Tahap 2 – Pre-Cleaning. Pembersihan awal untuk menghilangkan kontaminasi kotoran non-radioaktif.
Tahap 3 – Decontamination. Memilih metode berdasarkan tingkat kontaminasi, jenis isotop, jenis material kontainer. Menggabungkan metode fisik + kimia bila perlu.
Tahap 4 – Pengukuran Ulang. Pengukuran dilakukan pada titik-titik yang sebelumnya terkontaminasi. Batas keberterimaan biasanya <0,4 Bq/cm² untuk beta/gamma, <0,04 Bq/cm² untuk alpha (Standar dapat berbeda berdasarkan regulasi negara.)
Tahap 5 – Pengemasan Limbah Dekontaminasi. Setiap air cuci, lumpur, bahan blasting, kain lap dekontaminasi harus dikumpulkan sebagai limbah radioaktif.
Tahap 6 – Sertifikasi Kebersihan Radiasi. Inspektur keselamatan radiasi menerbitkan Radiation Clearance Report, dokumentasi pembacaan alat, foto pemetaan radiasi sebelum-sesudah.

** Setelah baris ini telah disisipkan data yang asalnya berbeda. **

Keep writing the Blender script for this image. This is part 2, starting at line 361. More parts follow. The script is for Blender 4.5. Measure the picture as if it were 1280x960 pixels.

Dokumen ini penting untuk ekspor agar tidak terjadi shipment rejection.
*Pencegahan Kontaminasi di Masa Depan*
- Kontainer diberi coating anti-kontaminasi (epoxy non-porous).
- Inspeksi radiasi rutin untuk kontainer yang sering dipakai mengangkut bahan berisiko.
- Segregasi kontainer khusus untuk produk berpotensi terpapar radiasi (contoh: bahan tambang, produk laut dari daerah tertentu).
- SOP pemuatan dan bongkar muat yang melarang barang radioaktif berdekatan dengan produk pangan.
- Pelatihan pekerja logistik dalam deteksi dini kontaminasi radiasi.
Jadi, dekontaminasi kontainer yang terpapar radioaktif memerlukan pendekatan ilmiah yang sistematis, mulai dari survei radiasi, pemilihan metode dekontaminasi fisik/kimia, penanganan limbah, hingga sertifikasi. Dengan pendekatan yang benar, risiko penolakan ekspor, dampak kesehatan, dan pencemaran lingkungan dapat diminimalkan. Penerapan standar internasional dan peningkatan kewaspadaan dalam rantai logistik menjadi kunci agar kontainer aman digunakan kembali dan bebas dari kontaminasi radioaktif.